Merge pull requestをクリックすると親ブランチで取り込みが行なえます、Confirm mergeをクリックしてマージしましょう!
マージが完了するとissue専用ブランチをGitHub上で削除するボタンが出現します。
基本的にマージ完了後は使用しないので、Delete branchボタンをクリックしてブランチを削除します。
もしマージ完了後新たに関連して作業が必要になった場合、改めてissueを立てると良いでしょう。
ローカルで親ブランチをgit fetchしてmergeし、issue用ブランチを削除する
今の状況を整理しておきます。
場所 | 状況 |
---|---|
ローカル | issue専用ブランチにいて、issue専用ブランチをpushした |
GitHub | issue専用ブランチをdevelopブランチに取り込み、issue専用ブランチを削除した |
つまりGitHub上ではdevelopブランチが最新状態、ローカルが遅れをとっているイメージです。

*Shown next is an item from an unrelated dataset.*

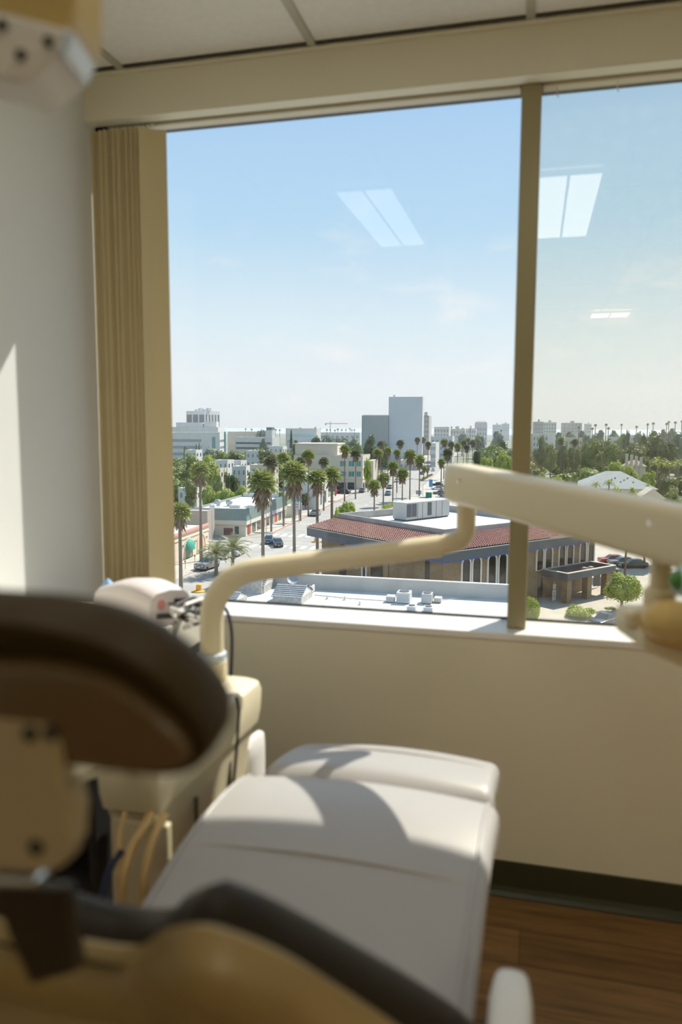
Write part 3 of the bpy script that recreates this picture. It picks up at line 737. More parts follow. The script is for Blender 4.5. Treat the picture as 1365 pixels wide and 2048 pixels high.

developブランチに移動後GitHubのdevelopブランチを取得して反映、その後不要になったissue専用ブランチを削除しましょう。
//developブランチに移動
$ git checkout develop
//ブランチ確認
$ git branch
* develop
id/002
master
//GitHubのdevelopブランチをローカルのorigin/developに反映
$ git fetch origin develop
//origin/developをdevelopに反映
$ git merge origin/develop
//issue専用ブランチを削除
$ git branch -d id/002
これで今回issueを立てた全ての作業が完了しました!
GitHub上でissueを閉じる
それでは最後に全て終了したissueを閉じましょう。
issueの下部のコメント欄にClose issueボタンがあるのでクリックして終了です!
お疲れさまでした!
なお過去閉じたissueも、issue一覧からClosedをクリックすることで確認することが可能です。
Close=削除ではないので安心して閉じてOKです。
masterブランチ1本からの進歩
ここまで来たのに身も蓋も無いことをぶっちゃけ言うと、個人開発なんてmasterブランチ1本で十分っちゃ十分です。
誰かが並行して編集することが無いのでコンフリクトが起こることもないですし。
ただあくまで僕の場合はやることを明確化することでなにが必要か、なんのためにやるのか、どういう手順なのか。
この辺りが非常に明確になりました。
ふと閃いたけど実装したとしてもかなり先になるであろう機能もissueを立てることで忘れずに済みます。
ただしそれを面倒だと感じるのであればいつでも元のmasterブランチ1本運用に戻しても良いと思います、そのぐらいハードルを低くしても全然OK。
どうせgitとGitHubを使うなら、もう一歩踏み込んで使ってみると更に便利だから試しにチャレンジしてみると良いと思います。